* [TO BE DONE] Leaving out every picture, copy the lines of the data exactly, from the first through the line containing "light showing underneath')".

* [RAW DATA]

● ● ● ● ● ● ●

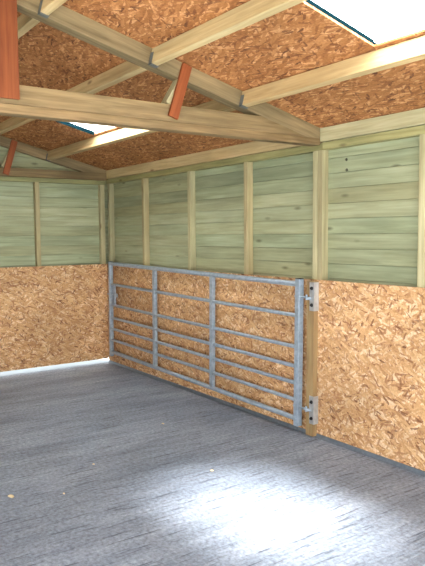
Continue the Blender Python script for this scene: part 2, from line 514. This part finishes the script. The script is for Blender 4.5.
# ------------------------------------------------------------------ strand board kickboards
def panel(name, a, b, mat, fn, label):
    bm = bmesh.new(); add_box(bm, a, b, bevel=.0015)
    o = link(name, bm, mat); uv_metres(o, fn)
    return tag(o, label, 'panel')
panel('strand_board_panel', (.0, 0, .032), (3.598, .011, KICK), M['osb'], lambda p: (p.x, p.z+p.y), 'strand board kickboard on the long wall behind the galvanised gate')
panel('strand_board_panel', (3.602, 0, .032), (XE, .011, KICK), M['osb'], lambda p: (p.x+9, p.z+p.y), 'bright strand board kickboard on the long wall right of the hinge post')
panel('strand_board_panel', (-.011, DEPTH, .052), (0, -.001, KICK), M['osb'], lambda p: (p.y+31, p.z+p.x), 'shaded strand board kickboard on the end wall with light showing underneath')

# grey base rail under the long wall
bm = bmesh.new()
prof = [(.05,.001),(-.016,.001),(-.016,.005),(-.006,.007),(-.004,.030),(.05,.030)]
r0 = [bm.verts.new((.01, y, z)) for y, z in prof]; r1 = [bm.verts.new((XE, y, z)) for y, z in prof]
for k in range(6): bm.faces.new((r0[k], r0[(k+1)%6], r1[(k+1)%6], r1[k]))
bm.faces.new(r0); bm.faces.new(r1[::-1])
o = link('base_rail', bm, M['sole']); tag(o, 'low grey base rail along the foot of the long wall', 'rail')

# ------------------------------------------------------------------ trusses
RH = .105                                   # rafter depth, square to the slope
cs = math.cos(math.atan(SL))
def rafter_line(y, drop): return roof(y) - drop/cs
def make_truss(x0, x1, label, front, near=True):
    """x0..x1 thickness; front = x of the face the cover boards are nailed to"""
    t = empty('roof_truss', ((x0+x1)/2, RIDGE, 2.225)); tag(t, label, 'truss')
    xc = (x0+x1)/2; w = x1-x0
    yb, yt = .0, RIDGE
    c = RH/2+.001
    beam('rafter', (xc, yb+.05, rafter_line(yb+.05, c)), (xc, RIDGE, rafter_line(RIDGE, c)), w, RH, M['rafter'], t)
    beam('rafter', (xc, 2*RIDGE-.05, rafter_line(.05, c)), (xc, RIDGE, rafter_line(RIDGE, c)), w, RH, M['rafter'], t)
    if near:
        beam('tie_beam', (xc, DEPTH+.02, 2.330), (xc, -.008, 2.330), w-.006, .108, M['beam'], t)
        beam('bottom_batten', (xc, DEPTH+.02, 2.25), (xc, -.003, 2.25), w+.004, .05, M['beam'], t)
    else:
        beam('tie_beam', (xc, DEPTH+.02, 2.276), (xc, -.003, 2.276), w, .092, M['beam'], t)
    def web(yA, yB, wd, zb=2.30 if near else 2.245):
        """in-plane green strut between tie and rafter + reddish board nailed over its face"""
        top = roof((yA+yB)/2 if abs(yA-yB) < .02 else yB)-.012
        st = beam('strut', (xc, yA-.012, 2.387 if near else 2.325), (xc, yB-.024, roof(yB-.02)-RH/cs), w-.02, wd*.72, M['stud'], t, up=(0,1,0), bevel=.003)
        cb = beam('cover_board', (front+.011, yA, zb), (front+.011, yB, top), wd, .02, M['red'], t, up=(1,0,0), bevel=.002)
        cb['label'] = 'reddish brown cover board'
    s0 = -.045 if near else .025
    web(-1.245+s0, -1.135+s0, .068)
    web(2*RIDGE+1.245-s0, 2*RIDGE+1.135-s0, .068)
    web(-2.315, -2.315, .114)
    return t
make_truss(BAY-.085, BAY+.005, 'large near roof truss with tie beam crossing the whole upper left of the picture', BAY+.007)
make_truss(-.012, .045, 'smaller looking roof truss fixed against the green end wall', .045, False)
make_truss(XE-.09, XE, 'open end roof truss of the shelter, behind the viewpoint', XE)

# ------------------------------------------------------------------ purlins
def purlin(x0, x1, y, label, hang0=True, hang1=True):
    c = RH/2+.002
    z = rafter_line(y, c)
    up = Vector((0, SL, 1)) if y >= RIDGE else Vector((0, -SL, 1))
    o = beam('purlin', (x0, y, z), (x1, y, z), .046, RH-.004, M['purlin'], up=up)
    tag(o, label, 'purlin', 'purlins under the roof boards')
    for hx, on in ((x0, hang0),):
        if not on: continue
        s = 1 if hx == x0 else -1
        bm = bmesh.new()                   # small zinc strap hanger, local frame of the purlin
        add_box(bm, (0, -.027, -.058), (.035, -.0238, .02), .0008)
        add_box(bm, (0, .0238, -.058), (.035, .027, .02), .0008)
        add_box(bm, (0, -.027, -.058), (.035, .027, -.0515), .0008)
        m, ln = frame((x0, y, z), (x1, y, z), up)
        if s < 0: m = m @ Matrix.Translation((ln-.035, 0, 0))
        link('joist_hanger', bm, M['hanger'], o, m)
    return o
FAR = (.046, BAY-.0905); NEAR = (BAY+.006, XE-.0905)
for y, nm in ((-.722, 'lower'), (-1.415, 'middle'), (-2.1, 'upper')):
    purlin(*FAR, y, {'lower': 'pale purlin passing under the far skylight opening, between the two trusses',
                     'middle': 'pale purlin between the two trusses, second one up from the eaves',
                     'upper': 'pale purlin between the two trusses close to the ridge, at the top left corner'}[nm])
    purlin(*NEAR, y, {'lower': 'long pale purlin below the bright near skylight at the upper right',
                      'middle': 'pale purlin at the top centre running to the near truss, above the bright skylight',
                      'upper': 'short visible pale purlin at the top left next to the reddish king board'}[nm])
for y in (2*RIDGE+.722, 2*RIDGE+1.415, 2*RIDGE+2.1):
    for xs, nm in ((FAR, 'far'), (NEAR, 'near')):
        purlin(*xs, y, 'pale purlin under the unseen roof slope, %s bay, %s' % (nm, 'lowest of three' if y < -3.5 else 'middle of three' if y < -2.8 else 'nearest the ridge'), False, False)
for xs, nm in ((FAR, 'far'), (NEAR, 'near')):
    o = beam('eaves_plate', (xs[0], DEPTH-.012, 2.298), (xs[1], DEPTH-.012, 2.298), .045, .1, M['purlin'])
    tag(o, 'eaves plate along the front of the %s bay, outside the photo' % nm, 'beam')

# ------------------------------------------------------------------ hinge post
PX0, PX1, PY = 3.576, 3.654, -.045
post = beam('hinge_post', ((PX0+PX1)/2-.010, PY/2-.0004, .012), ((PX0+PX1)/2, PY/2-.0004, 1.213), PX1-PX0, -PY, M['post'], up=(0,1,0), bevel=.003)
tag(post, 'short brown timber hinge post on the strand board beside the gate', 'post')
# hinge brackets: angle plate round the post corner, two bolts, a hook pin
def bracket(z0, z1, zp, label):
    t = empty('hinge_bracket', (PX1, PY, z0)); tag(t, label, 'hinge', 'hinge brackets of the gate')
    bm = bmesh.new()
    add_box(bm, (PX1-.044, PY-.006, z0), (PX1+.0045, PY-.0006, z1), .0012)
    add_box(bm, (PX1+.0002, PY-.003, z0), (PX1+.0045, -.001, z1), .0012)
    link('plate', bm, M['galv_dull'], t)
    for zz in (z0+.045, z1-.045):
        bm = bmesh.new()
        add_tube(bm, (PX1-.018, PY-.006, zz), (PX1-.018, PY-.010, zz), .014, 14)
        add_tube(bm, (PX1-.018, PY-.010, zz), (PX1-.018, PY-.020, zz), .0095, 6)
        o = link('bolt', bm, M['dark'], t); o['label'] = 'dark hexagonal bolt'
    bm = bmesh.new()
    px, py = PX1-.052, PY-.030
    add_tube(bm, (PX1-.030, PY-.004, zp-.012), (px, py, zp-.012), .008, 12)
    add_tube(bm, (px, py, zp-.020), (px, py, zp+.020), .0085, 12)
    smooth_round(link('hook_pin', bm, M['galv'], t))
    return px, py
HZ = (1.088, .226)
px, py = bracket(.985, 1.203, HZ[0], 'upper zinc hinge bracket bolted to the top of the timber post')
bracket(.111, .328, HZ[1], 'lower zinc hinge bracket bolted near the foot of the timber post')

# ------------------------------------------------------------------ galvanised field gate
GY0, GY1 = -.088, -.038
GC = (GY0+GY1)/2
GX0, GX1 = .19, 3.519
gate = empty('field_gate', ((GX0+GX1)/2, GC, .09))
tag(gate, 'long galvanised seven bar field gate standing closed against the strand board wall', 'gate')
def tube_box(name, a, b, bev=.006):
    bm = bmesh.new(); add_box(bm, a, b, bev); return link(name, bm, M['galv'], gate)
hs = tube_box('hanging_stile', (GX1-.05, GY0, .088), (GX1, GY1, 1.243))
hs['label'] = 'square hanging stile at the hinge end'
bm = bmesh.new(); add_box(bm, (GX1-.048, GY0+.002, 1.2432), (GX1-.002, GY1-.002, 1.248), .002)
o = link('end_cap', bm, M['dark'], hs); o['label'] = 'dark plastic end cap'
ls = tube_box('latch_stile', (GX0, GY0+.003, .088), (GX0+.046, GY1-.003, 1.226)); ls['label'] = 'square stile at the latch end'
bm = bmesh.new(); add_box(bm, (GX0+.002, GY0+.005, 1.2262), (GX0+.044, GY1-.005, 1.231), .002)
link('end_cap', bm, M['dark'], ls)
rails = [(1.203, .0215), (.957, .0155), (.71, .0155), (.556, .0155), (.423, .0155), (.29, .0155), (.142, .0205)]
for i, (z, r) in enumerate(rails):
    bm = bmesh.new(); add_tube(bm, (GX0+.03, GC, z), (GX1-.03, GC, z), r, 20, False)
    o = smooth_round(link('rail', bm, M['galv'], gate))
for bx_ in (1.262, 2.325):
    bm = bmesh.new(); add_box(bm, (bx_-.025, GC-.017, .135), (bx_+.025, GC+.017, 1.196), .003)
    o = link('upright_brace', bm, M['galv'], gate)
# eye bolts at the hinge end
for z in (HZ[0]+.0205, HZ[1]+.0205):
    bm = bmesh.new()
    add_tube(bm, (GX1-.06, py+.0, z), (px-.014, py, z), .0085, 12)
    add_tube(bm, (GX1+.001, py, z), (GX1+.010, py, z), .016, 6)
    add_ring(bm, (px, py, z), (0,0,1), .0165, .0055)
    smooth_round(link('eye_bolt', bm, M['galv'], gate))
# slam latch between second and third rail at the other end
bm = bmesh.new()
add_box(bm, (GX0+.105, GC-.012, .70), (GX0+.135, GC+.012, .965), .002)
lt = link('latch_strap', bm, M['galv'], gate)
bm = bmesh.new()
add_tube(bm, (GX0-.06, GC, .835), (GX0+.16, GC, .835), .010, 12)
add_ring(bm, (GX0+.175, GC, .835), (0,1,0), .02, .006)
smooth_round(link('latch_bolt', bm, M['galv'], lt))

bpy.context.view_layer.update()
gate.rotation_euler = (0, .0155, 0)        # hangs a touch high at the latch end
gate.location.z += .0055

# ------------------------------------------------------------------ small things
for (x, z, lb) in ((3.858, 2.105, 'upper dark bolt end in the green boards right of the double stud'), (3.862, 2.03, 'lower dark bolt end in the green boards right of the double stud')):
    bm = bmesh.new(); add_tube(bm, (x, CL-.001, z), (x, CL-.010, z), .007, 8); add_tube(bm, (x, CL-.001, z), (x, CL-.003, z), .011, 14)
    tag(link('bolt', bm, M['bolt_end']), lb, 'bolt', 'bolt ends in the green boards')
for (x, y, s, lb) in ((3.374, -2.279, .028, 'pale wood chip on the concrete at the left edge of the picture'),
                      (2.635, -.781, .017, 'tiny pale wood chip on the concrete in front of the middle of the gate'),
                      (3.742, -1.058, .018, 'pale wood chip at the left rim of the bright patch on the floor'),
                      (3.52, -2.003, .013, 'small pale wood chip on the floor right of the left edge chip'),
                      (3.165, -1.646, .013, 'small pale wood chip alone in the middle of the shaded concrete')):
    bm = bmesh.new()
    a = random.uniform(0, 3)
    pts = [(s*math.cos(a+t)*f, s*.6*math.sin(a+t)*f) for t, f in ((0,1),(.9,.8),(2.0,.9),(3.1,1.1),(4.2,.7),(5.3,.95))]
    b0 = [bm.verts.new((x+u, y+v, .0025)) for u, v in pts]
    b1 = [bm.verts.new((x+u*.8, y+v*.8, .0025+s*.3+.1*u)) for u, v in pts]
    for k in range(6): bm.faces.new((b0[k], b0[(k+1)%6], b1[(k+1)%6], b1[k]))
    bm.faces.new(b1); bm.faces.new(b0[::-1])
    tag(link('wood_chip', bm, M['chip']), lb, 'wood chip', 'wood chips on the floor')

# ------------------------------------------------------------------ light
SUN_E, SKY_S = 42.0, 3.0
w = bpy.data.worlds.new('sky'); SC.world = w; w.use_nodes = True
nt = w.node_tree; nt.nodes.clear()
out = N(nt, 'ShaderNodeOutputWorld'); bg = N(nt, 'ShaderNodeBackground')
tc = N(nt, 'ShaderNodeTexCoord'); sx = N(nt, 'ShaderNodeSeparateXYZ'); nt.links.new(tc.outputs['Generated'], sx.inputs[0])
c = ramp(nt, sx.outputs[2], [(0, (1.0, .98, .95)), (.25, (.92, .96, 1.0)), (1, (.70, .83, 1.0))])
nt.links.new(c, bg.inputs[0]); bg.inputs[1].default_value = SKY_S
nt.links.new(bg.outputs[0], out.inputs[0])
sl = bpy.data.lights.new('sun', 'SUN'); sl.energy = SUN_E; sl.angle = math.radians(17); sl.color = (1, .96, .9)
so = bpy.data.objects.new('sun', sl); COL.objects.link(so)
d = Vector((4.43-5.4, -1.2+1.06, -2.62)).normalized()
so.rotation_euler = d.to_track_quat('-Z', 'Y').to_euler(); so.location = (6, -1, 8)

# ------------------------------------------------------------------ camera
yaw, pitch, roll, fpx = .610748, -.0756315, -.00763739, 636.89
cam = bpy.data.cameras.new('camera'); co = bpy.data.objects.new('camera', cam); COL.objects.link(co)
f = Vector((-math.cos(yaw)*math.cos(pitch), math.sin(yaw)*math.cos(pitch), math.sin(pitch)))
r = f.cross(Vector((0,0,1))).normalized(); u = r.cross(f)
r2 = r*math.cos(roll)+u*math.sin(roll); u2 = -r*math.sin(roll)+u*math.cos(roll)
m = Matrix((r2, u2, -f)).transposed().to_4x4(); m.translation = (7.13354, -3.41608, 1.567288)
co.matrix_world = m
cam.sensor_fit = 'VERTICAL'; cam.sensor_height = 24; cam.lens = 24*fpx/566
cam.clip_start = .05
SC.camera = co
SC.view_settings.view_transform = 'Standard'
SC.view_settings.look = 'None'
SC.view_settings.exposure = 0.78
SC.cycles.max_bounces = 10
SC.cycles.diffuse_bounces = 6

● ● ● ● ● ● ●

* [THE RESULT]
Continue the Blender Python script for this scene: part 2, from line 514. This part finishes the script. The script is for Blender 4.5.
# ------------------------------------------------------------------ strand board kickboards
def panel(name, a, b, mat, fn, label):
    bm = bmesh.new(); add_box(bm, a, b, bevel=.0015)
    o = link(name, bm, mat); uv_metres(o, fn)
    return tag(o, label, 'panel')
panel('strand_board_panel', (.0, 0, .032), (3.598, .011, KICK), M['osb'], lambda p: (p.x, p.z+p.y), 'strand board kickboard on the long wall behind the galvanised gate')
panel('strand_board_panel', (3.602, 0, .032), (XE, .011, KICK), M['osb'], lambda p: (p.x+9, p.z+p.y), 'bright strand board kickboard on the long wall right of the hinge post')
panel('strand_board_panel', (-.011, DEPTH, .052), (0, -.001, KICK), M['osb'], lambda p: (p.y+31, p.z+p.x), 'shaded strand board kickboard on the end wall with light showing underneath')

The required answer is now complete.